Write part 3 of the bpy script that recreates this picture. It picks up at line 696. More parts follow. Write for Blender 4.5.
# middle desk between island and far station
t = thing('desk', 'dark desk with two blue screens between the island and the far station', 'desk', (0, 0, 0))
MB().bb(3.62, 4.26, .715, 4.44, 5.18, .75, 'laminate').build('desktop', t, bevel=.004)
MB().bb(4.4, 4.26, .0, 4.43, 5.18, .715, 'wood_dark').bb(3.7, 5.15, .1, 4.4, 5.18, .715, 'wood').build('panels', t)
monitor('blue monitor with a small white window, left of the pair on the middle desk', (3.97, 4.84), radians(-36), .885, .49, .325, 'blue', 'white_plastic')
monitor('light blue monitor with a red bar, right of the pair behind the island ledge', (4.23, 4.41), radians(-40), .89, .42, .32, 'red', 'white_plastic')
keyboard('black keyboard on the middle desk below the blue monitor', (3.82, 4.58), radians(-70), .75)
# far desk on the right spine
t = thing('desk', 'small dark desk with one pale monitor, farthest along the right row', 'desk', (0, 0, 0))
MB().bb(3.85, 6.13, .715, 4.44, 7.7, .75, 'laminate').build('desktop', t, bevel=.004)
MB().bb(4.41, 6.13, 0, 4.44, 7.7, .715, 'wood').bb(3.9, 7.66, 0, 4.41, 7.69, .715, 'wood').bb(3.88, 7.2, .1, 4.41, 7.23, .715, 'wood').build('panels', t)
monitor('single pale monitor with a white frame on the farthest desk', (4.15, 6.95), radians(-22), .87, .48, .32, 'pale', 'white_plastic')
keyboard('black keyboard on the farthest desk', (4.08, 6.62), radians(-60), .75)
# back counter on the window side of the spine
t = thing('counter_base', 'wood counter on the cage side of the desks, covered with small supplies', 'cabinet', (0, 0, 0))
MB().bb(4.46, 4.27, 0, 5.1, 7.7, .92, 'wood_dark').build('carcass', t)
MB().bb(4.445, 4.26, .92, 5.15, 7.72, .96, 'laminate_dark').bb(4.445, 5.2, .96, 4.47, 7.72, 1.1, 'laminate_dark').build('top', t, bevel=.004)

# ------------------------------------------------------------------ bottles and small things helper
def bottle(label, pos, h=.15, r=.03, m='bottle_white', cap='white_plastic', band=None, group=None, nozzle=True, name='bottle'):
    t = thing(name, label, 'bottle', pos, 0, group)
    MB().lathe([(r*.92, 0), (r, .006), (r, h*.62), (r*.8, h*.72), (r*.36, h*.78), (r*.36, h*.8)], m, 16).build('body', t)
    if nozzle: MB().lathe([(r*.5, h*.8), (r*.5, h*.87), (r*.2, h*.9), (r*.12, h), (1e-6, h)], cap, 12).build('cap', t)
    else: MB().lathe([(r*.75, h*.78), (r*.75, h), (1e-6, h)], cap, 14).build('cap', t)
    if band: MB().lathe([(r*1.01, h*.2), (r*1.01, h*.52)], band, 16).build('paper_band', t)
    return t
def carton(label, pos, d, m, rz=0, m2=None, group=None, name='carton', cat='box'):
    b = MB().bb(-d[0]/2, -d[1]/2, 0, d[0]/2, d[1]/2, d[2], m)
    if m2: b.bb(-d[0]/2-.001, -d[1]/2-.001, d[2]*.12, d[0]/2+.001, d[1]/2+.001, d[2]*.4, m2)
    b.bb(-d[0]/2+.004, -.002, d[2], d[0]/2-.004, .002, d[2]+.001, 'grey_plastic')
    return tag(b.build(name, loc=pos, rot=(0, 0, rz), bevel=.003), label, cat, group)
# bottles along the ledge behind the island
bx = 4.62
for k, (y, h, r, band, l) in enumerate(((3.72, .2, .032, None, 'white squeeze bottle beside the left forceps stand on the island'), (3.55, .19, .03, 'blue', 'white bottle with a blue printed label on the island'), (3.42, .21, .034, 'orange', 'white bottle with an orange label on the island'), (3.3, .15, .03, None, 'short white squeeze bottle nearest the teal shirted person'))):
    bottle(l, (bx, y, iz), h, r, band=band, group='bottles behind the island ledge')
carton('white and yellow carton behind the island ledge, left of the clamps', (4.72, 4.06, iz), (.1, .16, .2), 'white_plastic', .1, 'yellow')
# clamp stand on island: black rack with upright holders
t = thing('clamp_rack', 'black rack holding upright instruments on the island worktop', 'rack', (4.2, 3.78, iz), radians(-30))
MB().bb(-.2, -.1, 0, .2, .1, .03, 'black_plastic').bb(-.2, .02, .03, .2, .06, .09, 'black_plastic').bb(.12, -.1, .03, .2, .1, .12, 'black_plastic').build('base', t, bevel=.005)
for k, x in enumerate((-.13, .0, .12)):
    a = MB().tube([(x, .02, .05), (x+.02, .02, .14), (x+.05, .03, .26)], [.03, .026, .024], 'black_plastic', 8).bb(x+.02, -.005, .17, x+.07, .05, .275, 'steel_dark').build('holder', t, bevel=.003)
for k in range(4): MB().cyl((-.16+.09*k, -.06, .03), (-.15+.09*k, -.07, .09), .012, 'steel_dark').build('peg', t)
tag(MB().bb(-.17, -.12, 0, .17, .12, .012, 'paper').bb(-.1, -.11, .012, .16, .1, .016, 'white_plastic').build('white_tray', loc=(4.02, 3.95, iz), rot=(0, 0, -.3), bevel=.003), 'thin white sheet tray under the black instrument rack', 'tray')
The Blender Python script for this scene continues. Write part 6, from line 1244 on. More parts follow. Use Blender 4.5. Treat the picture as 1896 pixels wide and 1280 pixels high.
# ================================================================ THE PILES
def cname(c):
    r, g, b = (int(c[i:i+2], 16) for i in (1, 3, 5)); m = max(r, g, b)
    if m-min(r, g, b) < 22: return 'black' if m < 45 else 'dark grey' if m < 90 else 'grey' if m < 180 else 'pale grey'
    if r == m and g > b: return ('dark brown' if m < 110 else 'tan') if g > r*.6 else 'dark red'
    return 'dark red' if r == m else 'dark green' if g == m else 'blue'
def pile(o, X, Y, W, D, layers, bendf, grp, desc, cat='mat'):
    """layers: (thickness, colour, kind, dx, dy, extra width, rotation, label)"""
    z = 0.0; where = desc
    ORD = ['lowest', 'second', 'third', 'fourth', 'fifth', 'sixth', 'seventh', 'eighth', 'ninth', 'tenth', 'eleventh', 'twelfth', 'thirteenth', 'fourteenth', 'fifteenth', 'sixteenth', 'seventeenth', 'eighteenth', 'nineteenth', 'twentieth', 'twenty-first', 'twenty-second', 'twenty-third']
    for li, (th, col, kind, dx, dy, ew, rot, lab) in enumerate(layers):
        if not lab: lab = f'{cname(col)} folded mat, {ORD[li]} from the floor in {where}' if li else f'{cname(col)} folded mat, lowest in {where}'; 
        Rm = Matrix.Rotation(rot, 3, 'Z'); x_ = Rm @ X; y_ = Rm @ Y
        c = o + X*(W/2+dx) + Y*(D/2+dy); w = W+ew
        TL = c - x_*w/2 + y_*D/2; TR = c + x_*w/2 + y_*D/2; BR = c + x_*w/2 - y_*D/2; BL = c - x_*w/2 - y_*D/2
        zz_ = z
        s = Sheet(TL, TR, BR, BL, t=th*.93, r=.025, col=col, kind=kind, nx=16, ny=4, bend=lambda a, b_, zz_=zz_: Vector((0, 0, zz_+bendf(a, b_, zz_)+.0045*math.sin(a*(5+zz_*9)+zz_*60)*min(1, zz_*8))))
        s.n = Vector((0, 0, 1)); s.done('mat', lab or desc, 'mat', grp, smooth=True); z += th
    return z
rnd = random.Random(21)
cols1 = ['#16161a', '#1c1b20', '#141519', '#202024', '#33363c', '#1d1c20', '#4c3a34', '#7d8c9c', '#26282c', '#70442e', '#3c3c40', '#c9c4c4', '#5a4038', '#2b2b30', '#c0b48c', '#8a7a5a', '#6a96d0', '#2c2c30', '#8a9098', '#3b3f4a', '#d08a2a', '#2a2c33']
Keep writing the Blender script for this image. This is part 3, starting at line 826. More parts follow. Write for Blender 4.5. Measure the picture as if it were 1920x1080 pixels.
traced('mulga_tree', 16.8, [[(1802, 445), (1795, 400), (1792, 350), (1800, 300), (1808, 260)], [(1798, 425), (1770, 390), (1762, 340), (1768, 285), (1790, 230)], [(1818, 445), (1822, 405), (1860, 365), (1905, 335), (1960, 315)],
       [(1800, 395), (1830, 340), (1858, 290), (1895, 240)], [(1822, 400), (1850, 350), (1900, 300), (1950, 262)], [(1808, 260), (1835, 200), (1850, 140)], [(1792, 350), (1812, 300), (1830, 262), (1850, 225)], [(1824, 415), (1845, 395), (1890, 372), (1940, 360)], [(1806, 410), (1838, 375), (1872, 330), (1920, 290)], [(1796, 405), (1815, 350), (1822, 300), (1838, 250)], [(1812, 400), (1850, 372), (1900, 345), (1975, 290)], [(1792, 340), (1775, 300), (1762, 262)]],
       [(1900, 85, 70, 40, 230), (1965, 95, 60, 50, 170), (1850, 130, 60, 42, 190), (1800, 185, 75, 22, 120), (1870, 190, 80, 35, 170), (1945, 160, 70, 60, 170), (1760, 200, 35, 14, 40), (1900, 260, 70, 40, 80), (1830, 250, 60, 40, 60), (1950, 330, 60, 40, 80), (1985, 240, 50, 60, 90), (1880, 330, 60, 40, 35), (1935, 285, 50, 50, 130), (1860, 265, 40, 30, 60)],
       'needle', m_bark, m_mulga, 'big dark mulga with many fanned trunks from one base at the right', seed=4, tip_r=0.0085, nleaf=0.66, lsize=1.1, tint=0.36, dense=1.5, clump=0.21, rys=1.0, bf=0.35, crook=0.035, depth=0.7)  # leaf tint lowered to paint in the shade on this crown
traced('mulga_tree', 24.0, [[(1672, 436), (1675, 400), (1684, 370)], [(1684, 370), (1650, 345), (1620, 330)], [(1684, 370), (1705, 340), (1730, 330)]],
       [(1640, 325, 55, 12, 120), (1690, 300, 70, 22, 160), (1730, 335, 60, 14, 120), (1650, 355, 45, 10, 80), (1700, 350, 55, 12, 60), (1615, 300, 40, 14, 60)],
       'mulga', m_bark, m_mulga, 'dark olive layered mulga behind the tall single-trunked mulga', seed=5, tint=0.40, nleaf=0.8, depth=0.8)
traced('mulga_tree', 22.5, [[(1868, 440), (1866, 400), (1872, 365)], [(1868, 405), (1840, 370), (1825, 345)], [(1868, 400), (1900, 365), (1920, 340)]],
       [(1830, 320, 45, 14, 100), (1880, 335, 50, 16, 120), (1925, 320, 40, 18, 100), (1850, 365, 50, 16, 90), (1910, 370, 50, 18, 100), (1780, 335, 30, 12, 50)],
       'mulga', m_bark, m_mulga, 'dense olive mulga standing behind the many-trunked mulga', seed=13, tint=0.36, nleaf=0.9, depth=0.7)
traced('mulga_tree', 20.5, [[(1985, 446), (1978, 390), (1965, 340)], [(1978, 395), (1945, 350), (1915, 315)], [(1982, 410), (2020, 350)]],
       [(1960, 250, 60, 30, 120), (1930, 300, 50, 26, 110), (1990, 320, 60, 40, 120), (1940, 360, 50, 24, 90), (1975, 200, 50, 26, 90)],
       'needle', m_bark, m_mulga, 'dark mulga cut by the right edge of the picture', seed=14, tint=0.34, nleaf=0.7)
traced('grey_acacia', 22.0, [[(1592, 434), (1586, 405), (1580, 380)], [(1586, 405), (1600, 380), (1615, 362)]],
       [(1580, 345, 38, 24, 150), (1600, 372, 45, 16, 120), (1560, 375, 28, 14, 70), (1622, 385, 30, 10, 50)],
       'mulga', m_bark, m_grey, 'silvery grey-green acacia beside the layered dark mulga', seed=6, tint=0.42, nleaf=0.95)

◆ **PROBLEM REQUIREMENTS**
The answer is a single number, the count of lines in the records that contain the string "parts".

◆ **SOLUTION BELOW**
3